I was watching the movie “The Terminal” this weekend – the 2004 film starring Tom Hanks and Catherine Zeta-Jones about a man forced into a state of limbo in a US airport terminal. His home country was embroiled in a civil war and, due to this turn of events, the US did not recognize his citizenship. He couldn’t get in and he couldn’t go back. Ever the industrious fellow, “Viktor” settles in and tries to make the best of the situation, much to the chagrin of “Frank”, the airport security manager. Frank finally loses it and all but assaults Viktor – in front of upper management. What follows is an interesting exchange between Frank and his boss:

Boss: “It doesn’t look good, Frank”

Frank: “I was just following the rules.”

Boss: “Sometimes you just have to ignore the rules and concentrate on the people.”

Concentrate on the people” – what a concept. How often have you wished that a customer service clerk would just take the initiative and do the sensible thing – even if it meant ignoring the rule?

I saw this situation in action at a community festival the other day. The organizers had, wisely, stationed volunteer crowd control officers at the front gates of the event. This served a dual purpose – ensuring that the visitors paid the token entrance fee and, more importantly, avoiding a mush of people trying to enter and exit at the same time.

The entire exercise worked well for the better part of the day. About half an hour before the event ended, the crowds had dwindled to a few handfuls of people. Most of these good folks were laden with purchases of Christmas crafts, cake walk wins and flea market finds. Since the fair was almost over and there wasn’t a latecomer for miles around, a sensible person would have seen the wisdom of letting everyone leave through the wide entrance. What did the faithful gate-keepers do? They forced everyone to turn around, packages and all, and shuffle through the narrow exit passageway, lugging their stuff and cursing the inconvenience.

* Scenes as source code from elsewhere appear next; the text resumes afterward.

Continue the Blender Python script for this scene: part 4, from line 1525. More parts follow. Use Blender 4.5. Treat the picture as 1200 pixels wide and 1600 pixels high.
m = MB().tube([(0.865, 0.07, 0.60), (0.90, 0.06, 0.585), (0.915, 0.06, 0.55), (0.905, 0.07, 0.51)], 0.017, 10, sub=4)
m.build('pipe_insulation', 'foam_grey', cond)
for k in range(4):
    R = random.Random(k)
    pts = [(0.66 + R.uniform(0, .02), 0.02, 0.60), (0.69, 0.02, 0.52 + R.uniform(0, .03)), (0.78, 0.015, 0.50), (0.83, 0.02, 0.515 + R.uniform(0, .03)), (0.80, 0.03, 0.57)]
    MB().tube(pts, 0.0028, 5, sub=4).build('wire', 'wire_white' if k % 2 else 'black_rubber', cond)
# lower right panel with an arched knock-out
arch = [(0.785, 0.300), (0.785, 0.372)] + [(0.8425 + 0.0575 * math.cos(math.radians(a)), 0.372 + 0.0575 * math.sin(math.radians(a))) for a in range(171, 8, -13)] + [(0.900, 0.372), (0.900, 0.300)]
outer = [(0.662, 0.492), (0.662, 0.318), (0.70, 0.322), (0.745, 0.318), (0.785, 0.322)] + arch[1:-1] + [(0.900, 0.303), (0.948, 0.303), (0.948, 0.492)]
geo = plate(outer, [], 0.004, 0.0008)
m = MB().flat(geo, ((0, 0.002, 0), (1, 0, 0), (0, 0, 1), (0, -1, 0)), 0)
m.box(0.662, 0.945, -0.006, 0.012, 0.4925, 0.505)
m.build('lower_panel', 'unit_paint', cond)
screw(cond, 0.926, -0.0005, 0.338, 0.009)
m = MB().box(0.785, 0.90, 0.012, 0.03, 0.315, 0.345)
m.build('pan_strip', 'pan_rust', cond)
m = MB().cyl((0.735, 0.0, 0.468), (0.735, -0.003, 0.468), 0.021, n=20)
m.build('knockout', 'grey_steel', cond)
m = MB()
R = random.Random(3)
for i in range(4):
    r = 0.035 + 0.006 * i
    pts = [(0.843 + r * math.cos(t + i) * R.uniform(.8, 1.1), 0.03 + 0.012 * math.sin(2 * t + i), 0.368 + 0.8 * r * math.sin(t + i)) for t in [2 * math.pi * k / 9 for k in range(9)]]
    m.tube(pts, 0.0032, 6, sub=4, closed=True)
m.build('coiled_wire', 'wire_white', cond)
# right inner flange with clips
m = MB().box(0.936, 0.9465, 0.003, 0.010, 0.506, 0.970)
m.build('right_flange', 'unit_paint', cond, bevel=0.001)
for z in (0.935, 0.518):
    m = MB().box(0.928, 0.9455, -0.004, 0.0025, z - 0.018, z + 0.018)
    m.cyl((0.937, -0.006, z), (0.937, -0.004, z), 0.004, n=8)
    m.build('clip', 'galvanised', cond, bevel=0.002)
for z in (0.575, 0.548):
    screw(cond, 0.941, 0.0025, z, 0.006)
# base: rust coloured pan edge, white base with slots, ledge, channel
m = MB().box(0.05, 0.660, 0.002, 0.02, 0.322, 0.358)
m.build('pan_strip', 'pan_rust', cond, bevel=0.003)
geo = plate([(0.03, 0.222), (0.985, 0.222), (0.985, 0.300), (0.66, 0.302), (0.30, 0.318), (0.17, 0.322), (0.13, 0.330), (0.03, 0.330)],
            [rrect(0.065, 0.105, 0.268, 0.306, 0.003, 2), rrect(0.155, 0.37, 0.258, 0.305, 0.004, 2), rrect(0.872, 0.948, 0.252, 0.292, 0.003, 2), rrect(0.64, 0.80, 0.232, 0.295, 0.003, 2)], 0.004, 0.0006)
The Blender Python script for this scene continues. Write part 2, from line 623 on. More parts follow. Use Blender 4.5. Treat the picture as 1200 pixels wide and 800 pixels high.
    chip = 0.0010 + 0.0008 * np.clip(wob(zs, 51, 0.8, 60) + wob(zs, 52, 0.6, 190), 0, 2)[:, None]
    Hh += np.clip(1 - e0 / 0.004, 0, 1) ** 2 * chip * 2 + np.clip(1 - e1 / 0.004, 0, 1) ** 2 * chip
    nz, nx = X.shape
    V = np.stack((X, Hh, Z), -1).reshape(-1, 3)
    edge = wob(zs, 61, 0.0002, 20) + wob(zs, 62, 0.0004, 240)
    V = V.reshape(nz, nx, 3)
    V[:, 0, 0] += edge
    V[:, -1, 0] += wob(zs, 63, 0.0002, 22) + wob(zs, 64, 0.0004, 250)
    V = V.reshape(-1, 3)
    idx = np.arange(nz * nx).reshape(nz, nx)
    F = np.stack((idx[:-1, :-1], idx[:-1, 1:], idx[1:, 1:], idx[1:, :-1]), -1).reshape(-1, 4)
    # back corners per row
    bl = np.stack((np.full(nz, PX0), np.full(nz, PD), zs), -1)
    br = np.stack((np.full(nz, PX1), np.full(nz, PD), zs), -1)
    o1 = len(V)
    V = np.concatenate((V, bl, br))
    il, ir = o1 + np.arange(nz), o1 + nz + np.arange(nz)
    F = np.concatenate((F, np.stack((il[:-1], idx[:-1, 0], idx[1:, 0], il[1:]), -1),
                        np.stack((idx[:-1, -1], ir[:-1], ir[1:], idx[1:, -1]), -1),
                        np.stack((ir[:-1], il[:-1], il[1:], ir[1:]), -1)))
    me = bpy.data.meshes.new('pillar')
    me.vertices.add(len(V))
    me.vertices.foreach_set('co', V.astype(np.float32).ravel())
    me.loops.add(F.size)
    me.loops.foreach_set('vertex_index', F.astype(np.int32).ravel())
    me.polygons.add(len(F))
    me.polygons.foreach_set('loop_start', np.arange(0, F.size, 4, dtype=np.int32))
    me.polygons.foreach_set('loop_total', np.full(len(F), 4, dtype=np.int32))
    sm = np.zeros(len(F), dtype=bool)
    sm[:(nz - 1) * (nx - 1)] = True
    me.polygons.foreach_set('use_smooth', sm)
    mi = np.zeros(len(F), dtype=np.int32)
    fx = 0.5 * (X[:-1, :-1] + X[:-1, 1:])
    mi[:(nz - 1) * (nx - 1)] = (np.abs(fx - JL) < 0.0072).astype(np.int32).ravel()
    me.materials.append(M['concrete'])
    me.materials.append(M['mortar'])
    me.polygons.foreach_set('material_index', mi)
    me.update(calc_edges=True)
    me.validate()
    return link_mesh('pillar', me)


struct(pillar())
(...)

What, exactly, was the point?

The point is – there was no point.

Somebody along the way had said: “These are the Rules!!”  The obedient sentinels carried on and created a stressful situation for many people who had dropped a significant amount of money at a charity event.

In the service industry, Knowledge is Power. It’s not enough to read the handbook and know the policies and procedures; you need to understand the reasons and purpose behind them. You need to be ready for the potential challenge they might pose to your customers. Readiness is also Power.

Armed with the background information to “the rules”, you’ll come to understand “the bigger picture”.

This is key to developing confidence in decision making. In this case, the bigger picture was that the rule was needed for crowd control during the busiest period. Without knowing the purpose of the rule the staffers weren’t ready when the situation proved the policy moot. Their actions ended up being counter-productive to good customer service.

You have to care enough about your own quality of service and understand that it’s a reflection of you first and then your company. You might consider a particular rule ridiculous and feel insecure about how to face customers when trying to enforce it. Take time to learn the reasons for its existence. If it’s still “dumb” in terms of quality of service, and you now know its purpose, it puts you in a position to work on a solution. Using knowledge and readiness to meets the customers’ needs to initiate improvements for your company is powerful stuff on a resumé.

Two rules you want to follow every time: Know Your Stuff & Be Ready.